If you had asked my husband almost fifteen years ago when we met if he would be able to count on his hands the number of times he eats red meat in a year, he would have said you were crazy. If you had told him that he would like black bean burgers instead of beef, he would have said “What the hell is a black bean burger?” If you had said that he would use soy milk in his cereal, he would have winced.

(He also developed a taste for dry red wine over the years, too. Thank you very much.)

But being around a vegetarian and seeing and being offered other choices without being pushed, opened up his mind. I never told him that he had to stop eating meat. That was his choice. And I don’t think he would call himself mostly vegetarian. But he definitely falls under the flexitarian umbrella.

I laughed recently when he came home and started telling me about an article he read that broke down the resources it takes to produce meat. I told him that I already know, that’s a major reason why I don’t eat meat. He said he thought I did it because it was healthy. Um, no, it’s always been about environmentalism and politics (never about the treatment of animals, though that is why some people choose vegetarianism). Being healthy is just the great added bonus.

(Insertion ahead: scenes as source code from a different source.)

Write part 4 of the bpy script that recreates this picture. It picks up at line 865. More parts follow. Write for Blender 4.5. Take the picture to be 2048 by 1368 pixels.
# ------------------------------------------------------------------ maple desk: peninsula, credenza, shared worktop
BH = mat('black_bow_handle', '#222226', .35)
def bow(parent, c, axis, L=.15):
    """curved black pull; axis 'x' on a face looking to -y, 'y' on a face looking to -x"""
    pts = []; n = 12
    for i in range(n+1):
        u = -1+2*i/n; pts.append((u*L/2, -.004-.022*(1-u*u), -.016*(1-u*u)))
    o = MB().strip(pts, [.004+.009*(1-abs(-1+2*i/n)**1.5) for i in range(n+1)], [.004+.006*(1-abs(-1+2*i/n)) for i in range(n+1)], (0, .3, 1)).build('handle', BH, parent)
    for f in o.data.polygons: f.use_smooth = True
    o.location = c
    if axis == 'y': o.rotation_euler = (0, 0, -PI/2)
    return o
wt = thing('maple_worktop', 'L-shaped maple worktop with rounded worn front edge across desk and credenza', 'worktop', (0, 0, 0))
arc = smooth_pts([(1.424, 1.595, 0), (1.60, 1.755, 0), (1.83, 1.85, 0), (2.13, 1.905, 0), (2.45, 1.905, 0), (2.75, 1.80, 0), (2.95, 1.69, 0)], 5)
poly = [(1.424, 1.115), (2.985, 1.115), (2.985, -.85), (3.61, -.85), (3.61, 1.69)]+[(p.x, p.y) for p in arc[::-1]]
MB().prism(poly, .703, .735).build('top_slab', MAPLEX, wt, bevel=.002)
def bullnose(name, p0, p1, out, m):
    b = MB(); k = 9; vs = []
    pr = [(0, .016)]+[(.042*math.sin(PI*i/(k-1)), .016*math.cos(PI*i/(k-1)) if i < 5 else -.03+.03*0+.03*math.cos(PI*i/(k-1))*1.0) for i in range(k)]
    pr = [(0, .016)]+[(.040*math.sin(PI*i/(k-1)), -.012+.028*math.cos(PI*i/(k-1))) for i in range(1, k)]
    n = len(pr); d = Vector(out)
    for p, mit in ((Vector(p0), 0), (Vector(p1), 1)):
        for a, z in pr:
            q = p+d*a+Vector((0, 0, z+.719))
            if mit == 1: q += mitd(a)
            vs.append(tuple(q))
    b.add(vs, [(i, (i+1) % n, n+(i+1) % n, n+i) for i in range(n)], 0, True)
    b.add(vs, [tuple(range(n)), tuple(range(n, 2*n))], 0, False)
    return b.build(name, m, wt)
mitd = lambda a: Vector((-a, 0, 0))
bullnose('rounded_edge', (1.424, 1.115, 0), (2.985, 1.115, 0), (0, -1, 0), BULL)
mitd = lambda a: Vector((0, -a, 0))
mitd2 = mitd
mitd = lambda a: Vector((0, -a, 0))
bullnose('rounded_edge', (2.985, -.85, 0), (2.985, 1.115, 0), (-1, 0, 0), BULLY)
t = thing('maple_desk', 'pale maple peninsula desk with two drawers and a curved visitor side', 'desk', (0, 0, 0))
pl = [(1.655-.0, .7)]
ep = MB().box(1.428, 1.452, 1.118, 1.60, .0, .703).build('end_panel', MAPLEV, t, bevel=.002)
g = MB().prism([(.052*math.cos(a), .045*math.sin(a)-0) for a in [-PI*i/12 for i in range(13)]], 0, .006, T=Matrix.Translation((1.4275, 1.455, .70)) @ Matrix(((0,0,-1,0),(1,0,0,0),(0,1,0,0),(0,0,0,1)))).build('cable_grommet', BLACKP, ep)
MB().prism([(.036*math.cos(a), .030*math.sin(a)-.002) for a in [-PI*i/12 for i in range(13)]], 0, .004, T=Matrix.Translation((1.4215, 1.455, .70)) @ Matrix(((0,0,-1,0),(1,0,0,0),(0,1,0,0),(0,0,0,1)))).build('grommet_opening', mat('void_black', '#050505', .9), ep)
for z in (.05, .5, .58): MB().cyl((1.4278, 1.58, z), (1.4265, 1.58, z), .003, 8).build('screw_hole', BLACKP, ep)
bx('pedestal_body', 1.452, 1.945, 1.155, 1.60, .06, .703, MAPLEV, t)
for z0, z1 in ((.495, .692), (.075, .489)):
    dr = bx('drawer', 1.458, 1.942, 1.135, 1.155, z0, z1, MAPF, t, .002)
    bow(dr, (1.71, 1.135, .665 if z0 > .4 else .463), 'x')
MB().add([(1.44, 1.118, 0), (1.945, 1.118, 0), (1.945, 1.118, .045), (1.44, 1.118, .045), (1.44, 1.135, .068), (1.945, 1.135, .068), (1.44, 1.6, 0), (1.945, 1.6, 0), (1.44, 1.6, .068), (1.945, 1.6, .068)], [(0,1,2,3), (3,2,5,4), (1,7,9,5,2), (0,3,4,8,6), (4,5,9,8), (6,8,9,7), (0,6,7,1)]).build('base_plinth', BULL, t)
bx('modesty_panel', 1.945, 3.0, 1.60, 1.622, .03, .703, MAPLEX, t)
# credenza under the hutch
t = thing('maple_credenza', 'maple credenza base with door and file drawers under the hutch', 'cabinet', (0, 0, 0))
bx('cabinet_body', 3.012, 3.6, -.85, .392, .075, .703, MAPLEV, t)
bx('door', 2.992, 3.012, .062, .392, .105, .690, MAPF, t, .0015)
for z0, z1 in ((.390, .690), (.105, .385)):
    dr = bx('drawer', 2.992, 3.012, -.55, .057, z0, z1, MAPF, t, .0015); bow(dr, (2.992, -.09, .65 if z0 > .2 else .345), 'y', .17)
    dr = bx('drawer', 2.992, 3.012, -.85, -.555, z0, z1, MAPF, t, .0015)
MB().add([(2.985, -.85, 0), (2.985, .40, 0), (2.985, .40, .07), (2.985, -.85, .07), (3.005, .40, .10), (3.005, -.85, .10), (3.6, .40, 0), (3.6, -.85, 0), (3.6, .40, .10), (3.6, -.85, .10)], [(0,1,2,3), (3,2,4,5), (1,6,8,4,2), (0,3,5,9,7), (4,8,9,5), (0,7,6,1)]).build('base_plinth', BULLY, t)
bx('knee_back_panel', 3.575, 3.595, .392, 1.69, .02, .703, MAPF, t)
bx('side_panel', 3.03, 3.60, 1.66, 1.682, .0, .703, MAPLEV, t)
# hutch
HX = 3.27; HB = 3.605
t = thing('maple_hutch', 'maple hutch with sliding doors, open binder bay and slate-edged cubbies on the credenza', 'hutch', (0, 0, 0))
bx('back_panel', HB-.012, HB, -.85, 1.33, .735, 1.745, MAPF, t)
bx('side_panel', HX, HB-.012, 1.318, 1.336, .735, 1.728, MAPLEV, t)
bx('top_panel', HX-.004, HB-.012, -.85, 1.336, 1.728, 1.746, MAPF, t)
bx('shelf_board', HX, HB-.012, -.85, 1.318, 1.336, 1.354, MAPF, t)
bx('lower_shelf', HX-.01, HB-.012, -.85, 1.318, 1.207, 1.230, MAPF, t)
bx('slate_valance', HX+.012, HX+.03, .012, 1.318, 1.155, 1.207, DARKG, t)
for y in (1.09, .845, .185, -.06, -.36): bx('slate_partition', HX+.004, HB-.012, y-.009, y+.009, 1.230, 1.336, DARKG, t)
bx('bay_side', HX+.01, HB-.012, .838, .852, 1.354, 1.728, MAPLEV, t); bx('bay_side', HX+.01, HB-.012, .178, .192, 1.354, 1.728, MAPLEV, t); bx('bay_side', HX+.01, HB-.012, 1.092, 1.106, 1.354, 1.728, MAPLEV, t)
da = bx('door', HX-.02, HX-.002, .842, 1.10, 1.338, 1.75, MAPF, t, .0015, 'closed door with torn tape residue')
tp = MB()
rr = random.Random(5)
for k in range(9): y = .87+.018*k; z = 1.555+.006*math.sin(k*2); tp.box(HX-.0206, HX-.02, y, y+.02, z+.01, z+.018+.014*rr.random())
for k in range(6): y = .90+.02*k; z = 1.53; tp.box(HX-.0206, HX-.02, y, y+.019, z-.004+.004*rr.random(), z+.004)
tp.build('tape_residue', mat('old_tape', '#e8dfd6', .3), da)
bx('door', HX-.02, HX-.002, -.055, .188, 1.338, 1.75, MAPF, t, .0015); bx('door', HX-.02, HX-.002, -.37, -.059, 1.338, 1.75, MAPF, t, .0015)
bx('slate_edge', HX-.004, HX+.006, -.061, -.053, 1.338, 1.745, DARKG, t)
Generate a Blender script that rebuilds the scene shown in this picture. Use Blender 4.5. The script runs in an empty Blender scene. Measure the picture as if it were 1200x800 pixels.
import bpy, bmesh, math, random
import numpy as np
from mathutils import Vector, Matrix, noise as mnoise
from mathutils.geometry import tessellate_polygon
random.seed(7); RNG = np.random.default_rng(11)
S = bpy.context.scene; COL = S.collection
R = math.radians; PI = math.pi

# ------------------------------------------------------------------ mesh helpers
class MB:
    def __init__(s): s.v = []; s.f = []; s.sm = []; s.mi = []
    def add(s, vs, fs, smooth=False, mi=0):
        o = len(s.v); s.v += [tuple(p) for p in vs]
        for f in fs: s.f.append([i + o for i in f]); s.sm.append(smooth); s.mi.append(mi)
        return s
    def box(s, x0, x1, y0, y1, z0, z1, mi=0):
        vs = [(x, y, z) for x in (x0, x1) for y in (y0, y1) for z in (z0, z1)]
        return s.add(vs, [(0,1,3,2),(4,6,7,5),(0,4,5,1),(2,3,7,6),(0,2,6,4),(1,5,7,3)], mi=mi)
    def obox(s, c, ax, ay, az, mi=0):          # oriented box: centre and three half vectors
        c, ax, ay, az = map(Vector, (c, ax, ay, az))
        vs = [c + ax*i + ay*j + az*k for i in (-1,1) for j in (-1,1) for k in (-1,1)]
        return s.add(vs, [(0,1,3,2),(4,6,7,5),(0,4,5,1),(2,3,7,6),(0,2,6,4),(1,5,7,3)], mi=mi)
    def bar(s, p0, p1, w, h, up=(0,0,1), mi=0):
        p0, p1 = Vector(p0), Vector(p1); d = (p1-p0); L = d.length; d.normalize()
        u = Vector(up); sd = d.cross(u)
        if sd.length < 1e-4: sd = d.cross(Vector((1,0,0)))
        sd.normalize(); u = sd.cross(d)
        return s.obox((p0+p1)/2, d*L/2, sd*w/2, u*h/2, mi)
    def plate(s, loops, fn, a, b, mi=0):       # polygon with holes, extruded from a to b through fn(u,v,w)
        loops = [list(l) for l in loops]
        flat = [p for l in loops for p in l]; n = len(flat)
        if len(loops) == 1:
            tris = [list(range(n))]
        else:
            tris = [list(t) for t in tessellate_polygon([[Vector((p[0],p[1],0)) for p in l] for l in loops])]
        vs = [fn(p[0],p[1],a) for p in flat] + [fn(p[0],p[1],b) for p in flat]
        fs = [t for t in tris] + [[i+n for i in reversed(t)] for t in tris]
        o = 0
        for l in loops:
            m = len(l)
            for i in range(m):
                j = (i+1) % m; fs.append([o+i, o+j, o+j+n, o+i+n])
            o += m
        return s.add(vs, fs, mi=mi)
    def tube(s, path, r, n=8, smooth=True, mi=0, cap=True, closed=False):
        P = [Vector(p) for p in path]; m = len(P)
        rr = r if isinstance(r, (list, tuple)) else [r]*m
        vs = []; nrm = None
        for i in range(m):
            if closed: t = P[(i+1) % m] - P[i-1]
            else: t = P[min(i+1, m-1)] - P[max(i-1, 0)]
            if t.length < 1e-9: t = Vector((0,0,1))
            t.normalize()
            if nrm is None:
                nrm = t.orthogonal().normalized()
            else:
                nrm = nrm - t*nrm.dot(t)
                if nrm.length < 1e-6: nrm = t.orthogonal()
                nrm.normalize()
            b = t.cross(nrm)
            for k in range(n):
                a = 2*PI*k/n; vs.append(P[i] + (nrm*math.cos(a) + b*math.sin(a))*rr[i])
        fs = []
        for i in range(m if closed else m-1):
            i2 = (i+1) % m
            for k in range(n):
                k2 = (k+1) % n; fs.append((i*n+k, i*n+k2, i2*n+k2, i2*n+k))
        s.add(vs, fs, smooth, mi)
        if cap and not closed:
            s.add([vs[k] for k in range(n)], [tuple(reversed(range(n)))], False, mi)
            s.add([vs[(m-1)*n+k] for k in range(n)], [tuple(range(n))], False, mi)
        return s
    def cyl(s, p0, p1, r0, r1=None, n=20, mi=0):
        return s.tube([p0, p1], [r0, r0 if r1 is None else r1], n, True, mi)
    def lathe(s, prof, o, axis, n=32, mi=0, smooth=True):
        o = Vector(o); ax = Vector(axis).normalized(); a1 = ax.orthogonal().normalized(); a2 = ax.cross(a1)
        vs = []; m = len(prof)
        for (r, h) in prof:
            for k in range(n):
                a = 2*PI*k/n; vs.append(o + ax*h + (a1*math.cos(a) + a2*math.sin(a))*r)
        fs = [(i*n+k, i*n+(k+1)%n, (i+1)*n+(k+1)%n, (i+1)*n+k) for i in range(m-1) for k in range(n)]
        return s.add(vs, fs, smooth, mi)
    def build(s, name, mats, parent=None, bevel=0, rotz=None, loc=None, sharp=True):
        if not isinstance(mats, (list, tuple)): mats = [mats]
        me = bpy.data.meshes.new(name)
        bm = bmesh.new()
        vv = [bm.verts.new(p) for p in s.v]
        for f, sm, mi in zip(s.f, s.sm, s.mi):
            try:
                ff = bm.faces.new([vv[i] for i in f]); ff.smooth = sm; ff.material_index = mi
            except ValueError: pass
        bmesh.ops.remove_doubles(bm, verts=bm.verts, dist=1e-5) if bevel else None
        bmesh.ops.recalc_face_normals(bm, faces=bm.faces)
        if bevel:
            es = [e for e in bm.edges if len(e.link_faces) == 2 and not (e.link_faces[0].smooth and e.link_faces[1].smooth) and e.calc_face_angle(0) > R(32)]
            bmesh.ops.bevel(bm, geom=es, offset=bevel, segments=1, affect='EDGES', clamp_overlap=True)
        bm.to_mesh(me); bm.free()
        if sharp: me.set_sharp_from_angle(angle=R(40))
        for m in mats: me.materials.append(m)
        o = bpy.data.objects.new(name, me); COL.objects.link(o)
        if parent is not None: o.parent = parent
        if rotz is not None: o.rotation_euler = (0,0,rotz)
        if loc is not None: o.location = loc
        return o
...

So instead of chiding people who are making an attempt to incorporate vegetarian meals into their lifestyle, why not be encouraging. Every meat meal that is replaced with a vegetarian one should be a triumph for those concerned about the environment. Every time a person chooses a veggie option, it’s one step away from the health crisis in America.

Let’s encourage an everything-in-moderation attitude, and there might just be some converts to the veggie way of life.